How you reckon them Duke boys are gonna get out of this one? |
“The Dukes of Hazzard,” long ago a staple of family television viewing, is now collateral damage in the culture war, and it’s all on account of that Confederate battle flag on the top of the series’ iconic 1969 Dodge Charger, the General Lee. After all, why react when you can overreact?
First, the consumer division of Warner Bros., which owns the series, said it would no longer license merchandise emblazoned with the Confederate flag, which means no more General Lee models and toys. Then TV Land abruptly dropped reruns of “The Dukes of Hazzard” from its schedule, drawing the ire of one of the show’s stars, John Schneider.
We should have seen it coming. Although it appears in a recent Autotrader.com commercial, the General Lee is shot entirely from low angles, so the spot where the flag should be is never visible.
This all comes as the Confederate flag in particular and reminders of the Confederacy in general are becoming as endangered as photos of Leon Trotsky in Stalinist Russia.
Even NASCAR, once a uniquely Southern sport, has turned on the battle flag, going so far as to ask spectators not to fly the Confederate flag at NASCAR races and offering to accept used Confederate flags in trade for the Stars and Stripes.
That went over about as well as you might expect. At Daytona, for the first race after NASCAR boss Brian France told fans to leave their Confederate flags at home, the infield was full of pickups and RVs decked out in Confederate colors. Tell some Southerners they can’t fly the battle flag and they might do it just to show you they darn well can — even if they might not do it otherwise.
Whenever the issue of the Confederate flag is raised, we go around in circles with the same old arguments about what the flag means. Is it a symbol of heritage, as its defenders say, or a symbol of hate, as just about everyone else says? If only it were that simple.
The problem with symbols is they don’t mean anything in and of themselves. They mean different things to different people at different times. The battle flag is no exception.
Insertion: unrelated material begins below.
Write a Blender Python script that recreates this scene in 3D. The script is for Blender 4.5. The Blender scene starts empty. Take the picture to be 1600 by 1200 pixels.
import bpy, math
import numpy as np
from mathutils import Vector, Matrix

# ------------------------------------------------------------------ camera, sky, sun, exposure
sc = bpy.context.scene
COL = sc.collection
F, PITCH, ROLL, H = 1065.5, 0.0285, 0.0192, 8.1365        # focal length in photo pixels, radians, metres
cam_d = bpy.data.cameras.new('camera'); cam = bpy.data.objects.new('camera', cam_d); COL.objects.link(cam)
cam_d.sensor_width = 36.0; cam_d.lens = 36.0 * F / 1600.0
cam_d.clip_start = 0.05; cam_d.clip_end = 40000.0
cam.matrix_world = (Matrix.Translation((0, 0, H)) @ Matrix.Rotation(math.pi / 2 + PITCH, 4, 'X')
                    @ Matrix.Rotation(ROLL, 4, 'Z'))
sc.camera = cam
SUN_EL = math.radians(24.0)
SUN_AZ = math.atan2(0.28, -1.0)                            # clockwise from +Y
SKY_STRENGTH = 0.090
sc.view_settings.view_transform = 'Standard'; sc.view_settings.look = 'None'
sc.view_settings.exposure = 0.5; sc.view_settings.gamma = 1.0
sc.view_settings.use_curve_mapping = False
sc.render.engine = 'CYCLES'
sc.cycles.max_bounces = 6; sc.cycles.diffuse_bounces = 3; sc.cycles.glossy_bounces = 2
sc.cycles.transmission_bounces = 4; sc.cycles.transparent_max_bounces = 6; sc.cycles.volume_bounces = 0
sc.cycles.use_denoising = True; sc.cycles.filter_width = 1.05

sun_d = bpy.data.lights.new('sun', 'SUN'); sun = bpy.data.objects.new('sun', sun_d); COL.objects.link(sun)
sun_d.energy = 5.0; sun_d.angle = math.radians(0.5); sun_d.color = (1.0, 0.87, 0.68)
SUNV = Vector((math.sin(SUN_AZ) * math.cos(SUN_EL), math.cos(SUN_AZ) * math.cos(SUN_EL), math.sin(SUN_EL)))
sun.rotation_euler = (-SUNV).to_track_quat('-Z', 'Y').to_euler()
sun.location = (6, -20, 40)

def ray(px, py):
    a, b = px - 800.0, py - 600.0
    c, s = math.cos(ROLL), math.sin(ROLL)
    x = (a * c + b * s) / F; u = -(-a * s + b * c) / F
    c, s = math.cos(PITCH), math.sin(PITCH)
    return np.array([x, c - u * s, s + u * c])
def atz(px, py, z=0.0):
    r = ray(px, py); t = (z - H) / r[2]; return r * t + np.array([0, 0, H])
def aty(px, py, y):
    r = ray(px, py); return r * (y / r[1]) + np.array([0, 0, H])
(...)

If someone tells you the Confederate flag means heritage, he’s right. If someone else tells you it means hate, he’s right, too. And heritage and hate don’t even begin to exhaust all the possibilities.
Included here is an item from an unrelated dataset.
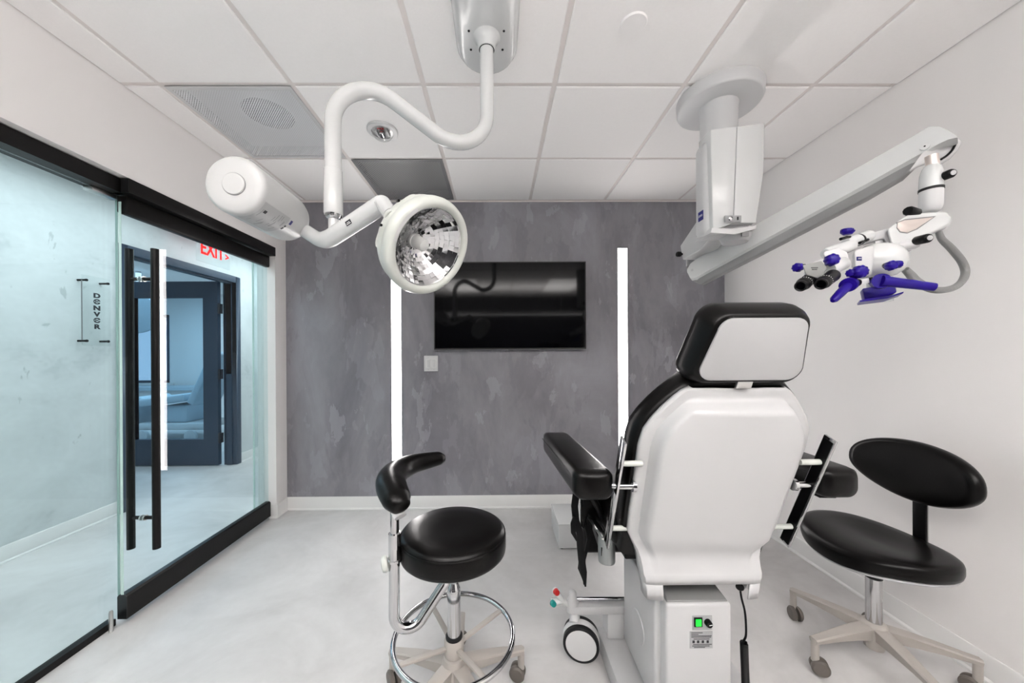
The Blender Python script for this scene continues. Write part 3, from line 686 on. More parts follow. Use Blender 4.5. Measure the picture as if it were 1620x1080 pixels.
# first arm runs back from the column
ay = 1.86; az = 1.83
pa = [at(1112, 335, 1.72), at(1076, 389, ay+.02), at(1080, 411, ay), at(1112, 392, 1.72), at(1126, 372, 1.60)]
pf = [p + V((.085, .01, 0)) for p in pa]
MB().loft([pa, pf]).build('first_arm', 'white_plastic', e, bevel=.004)
MB().lathe((DC.x-.005, 1.56, 1.815), (0, 0, -1), [(.062, 0), (.062, .022), (.050, .048), (.020, .052)], 30).build('lower_bearing', 'grey_plastic', e, ang=50)
MB().box((DC.x-.02, 1.493, 1.775), (DC.x+.01, 1.50, 1.80)).build('bearing_clip', 'mid_grey', e)
for x, y, Y in ((1110, 372, 1.66), (1076, 402, 1.86)):
    p = at(x, y, Y); k = MB().lathe(p+V((.012, 0, 0)), (-1, 0, 0), [(.006, 0), (.006, .008), (.013, .009), (.0145, .012), (.0145, .026), (.012, .030)], 20).build('clamp_knob', 'dark_plastic', e)
MB().lathe(at(1096, 410, 1.90)+V((.02, .02, .008)), (0, 0, -1), [(.040, 0), (.040, .04)], 28).build('boom_bearing', 'mid_grey', e)
# boom
def bY(x): return 1/(1/1.86 + (1/1.15-1/1.86)*(x-1088)/(1512-1088))
d = (at(1490, 230, bY(1490)) - at(1100, 430, bY(1100))); d = V((d.x, d.y, 0)).normalized(); bk_ = V((-d.y, d.x, 0)); bk_ = bk_ if bk_.x > 0 else -bk_
def bsec(x, yt, ye, w_, dn):
    Tn, En = at(x, yt, bY(x)), at(x, ye, bY(x)); c_ = (Tn+En)/2
    return [Tn + bk_*.006 + V((0, 0, .003)), Tn + bk_*(w_-.006) + V((0, 0, .003)), Tn + bk_*w_, En + bk_*w_, En + bk_*(w_-.012) - V((0, 0, dn)), En + bk_*.020 - V((0, 0, dn)), En, Tn]
MB().loft([bsec(1087, 426, 430, .084, .003), bsec(1092, 417, 440, .088, .010), bsec(1101, 410, 438.5, .088, .014), bsec(1194, 356, 387, .086, .015), bsec(1370, 257.5, 291, .084, .015), bsec(1440, 218, 252, .083, .014), bsec(1470, 200, 236, .082, .008), bsec(1486, 200, 227, .080, .003), bsec(1500, 206, 220.5, .074, .001), bsec(1511, 213, 218, .066, .0005), bsec(1515, 216, 217.5, .055, .0003)]).build('boom', 'white_gloss', e, ang=25)
def usec(x, ye, dn):
    En = at(x, ye, bY(x)); return [En + bk_*.010 + V((0, 0, .004)), En + bk_*.078 + V((0, 0, .004)), En + bk_*.070 - V((0, 0, dn)), En + bk_*.022 - V((0, 0, dn))]
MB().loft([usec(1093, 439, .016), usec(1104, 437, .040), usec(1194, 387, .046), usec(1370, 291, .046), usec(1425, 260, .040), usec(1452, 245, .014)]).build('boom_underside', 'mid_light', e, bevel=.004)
fc = -bk_
pp = at(1463, 232, bY(1463)) + fc*.001
MB().lathe(pp, fc, [(.012, -.002), (.012, .003), (.009, .004), (.002, .004)], 24).build('boom_cap', 'white_gloss', e)
MB().lathe(pp, fc, [(.0026, .0038), (.0026, .0046)], 10).build('cap_socket', 'dark_plastic', e)
MB().lathe(at(1095, 427, bY(1095)), fc, [(.006, -.002), (.006, .0015)], 12).build('cap_socket', 'grey_plastic', e)
ck = [at(x, y, 1.20) for x, y in ((1438, 270), (1452, 262), (1472, 255), (1489, 258), (1503, 249), (1514, 237), (1521, 223), (1514, 216), (1490, 224), (1460, 240))]
MB().loft([ck, [p + bk_*.020 for p in ck]]).build('nose_cheek', 'white_plastic', e, bevel=.003)
sl_ = [at(x, y, 1.197) for x, y in ((1489, 252), (1498, 246), (1506, 238), (1511, 229))]
MB().tube(smooth_path(sl_, 4), .0035, 10).build('cheek_slot', 'dark_plastic', e)
SY = 1.14
# hanging post
def lat(x0, y0, x1, y1, prof, name, mt, Ya=SY, Yb=SY, seg=32, par=None):
    a_, b_ = at(x0, y0, Ya), at(x1, y1, Yb); dd = (b_-a_)
    return MB().lathe(a_, dd, [(r*.78, t*dd.length) for r, t in prof], seg).build(name, mt, par or e, ang=50)
lat(1474, 246, 1476, 268, [(.020, 0), (.020, .5), (.022, 1)], 'post_neck', 'pink_mirror')
lat(1474, 262, 1473, 299, [(.022, 0), (.028, .12), (.034, .35), (.0355, .6), (.0355, 1)], 'post_upper', 'white_gloss')
lat(1473, 298, 1473, 302, [(.0372, 0), (.0372, 1)], 'post_ring', 'rubber')
lat(1473, 302, 1472, 336, [(.0355, 0), (.0355, .7), (.030, .92), (.02, 1)], 'post_lower', 'white_plastic')
def knob_black(x0, y0, x1, y1, Ya, Yb):
    k = lat(x0, y0, x1, y1, [(.0155, 0), (.018, .08), (.018, .85), (.015, .96), (.010, 1)], 'grip_handle', 'dark_plastic', Ya, Yb, 20)
    a_, b_ = at(x0, y0, Ya), at(x1, y1, Yb); dd = (b_-a_).normalized()
    MB().lathe(b_, dd, [(.0075, -.002), (.0075, .0015)], 16).build('handle_cap', 'grey_plastic', k)
knob_black(1487, 281, 1508, 273, SY-.01, SY-.05)
knob_black(1449, 381, 1471, 376, SY-.05, SY-.09)
lat(1436, 333, 1452, 338, [(.016, 0), (.019, .1), (.019, .8), (.012, 1)], 'brake_knob', 'dark_plastic', SY-.035, SY-.02, 10)
# elbow block with an open oval window
def slab(pts, Y0_, dep, name, mt, bev=.006):
    lo = [at(x, y, Y0_) for x, y in pts]; ex = V((.66, .75, .0))*dep; return MB().loft([lo, [p+ex for p in lo]]).build(name, mt, e, bevel=bev, seg=3)
slab([(1440, 336), (1498, 334), (1507, 343), (1504, 355), (1456, 376), (1447, 392), (1424, 400), (1413, 394), (1404, 362), (1420, 350)], SY-.035, .060, 'elbow_block', 'white_gloss', .008)
ow = [at(x, y, SY-.0375) for x, y in ((1421, 352), (1432, 348), (1478, 343), (1450, 362), (1436, 368), (1425, 366), (1420, 360))]
MB().loft([ow, [p+V((0, .004, 0)) for p in ow]]).build('elbow_recess', 'pink_mirror', e, bevel=.0015)
ow2 = [at(x, y, SY-.0365) for x, y in ((1420, 351), (1432, 346.5), (1481, 341.5), (1451, 363), (1436, 369), (1424, 367), (1419, 360))]
MB().loft([ow2, [p+V((0, .004, 0)) for p in ow2]]).build('recess_edge', 'mid_grey', e)
lat(1416, 392, 1452, 384, [(.018, 0), (.022, .15), (.022, .85), (.018, 1)], 'lower_elbow', 'white_plastic', SY-.02, SY-.045)
slab([(1362, 372), (1402, 361), (1410, 366), (1424, 394), (1412, 398), (1398, 376), (1366, 385)], SY-.02, .035, 'carrier_arm', 'grey_plastic', .005)
lat(1338, 386, 1376, 372, [(.020, 0), (.024, .15), (.024, .9), (.020, 1)], 'tilt_joint', 'white_gloss', SY-.03, SY-.01)
lat(1356, 380, 1358, 379, [(.0250, 0), (.0250, 1)], 'joint_ring', 'rubber', SY-.022, SY-.019)
lat(1360, 384, 1373, 379, [(.0055, 0), (.0055, .35), (.004, .4), (.004, .65), (.0055, .7), (.0055, 1)], 'clamp_lever', 'dark_plastic', SY-.055, SY-.045, 14)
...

That brings us back to “The Dukes of Hazzard.” Running for seven seasons from 1979 to 1985, the series came at the tail end of a period when the South embraced the romance of the outlaw. Movies such as “Smokey and the Bandit” and “White Lightning” turned bootleggers and moonshiners into heroes. A lesser-known entry in the cycle is 1975’s “Moonrunners.”
“Moonrunners” became the basis for “The Dukes of Hazzard,” which toned down the lawbreaking for family viewing, but just the same was an outgrowth of the outlaw South, which pitted honest outlaws just out to make an honest, if illegal, living against the same corrupt authority figures who in real life were the villains of the civil rights era.
Confederate flags atop Southern state capitols are a relic of 1960s Southern intransigence on civil rights. But the Confederate flag atop the General Lee is a symbol of something else — opposition to corrupt politicians who use the law to keep honest folks down, regardless of their race.
The Confederate flag is as complicated as the South itself. The South likes to think of itself as the Bandit, but it keeps voting for Sheriff Buford T. Justice. And while we Southerners love the backwoods glamour of bootleggers and moonshiners, Southern prisons — just as Northern ones — are filled with pot dealers, a disproportionate number of them black.
Maybe the period when the Confederate flag was an outlaw symbol was a brief window, one that has since closed. So, maybe we can’t do “The Dukes of Hazzard” today; even the movie version was 10 years ago. But that doesn’t seem like a good reason to consign the reruns to the memory hole.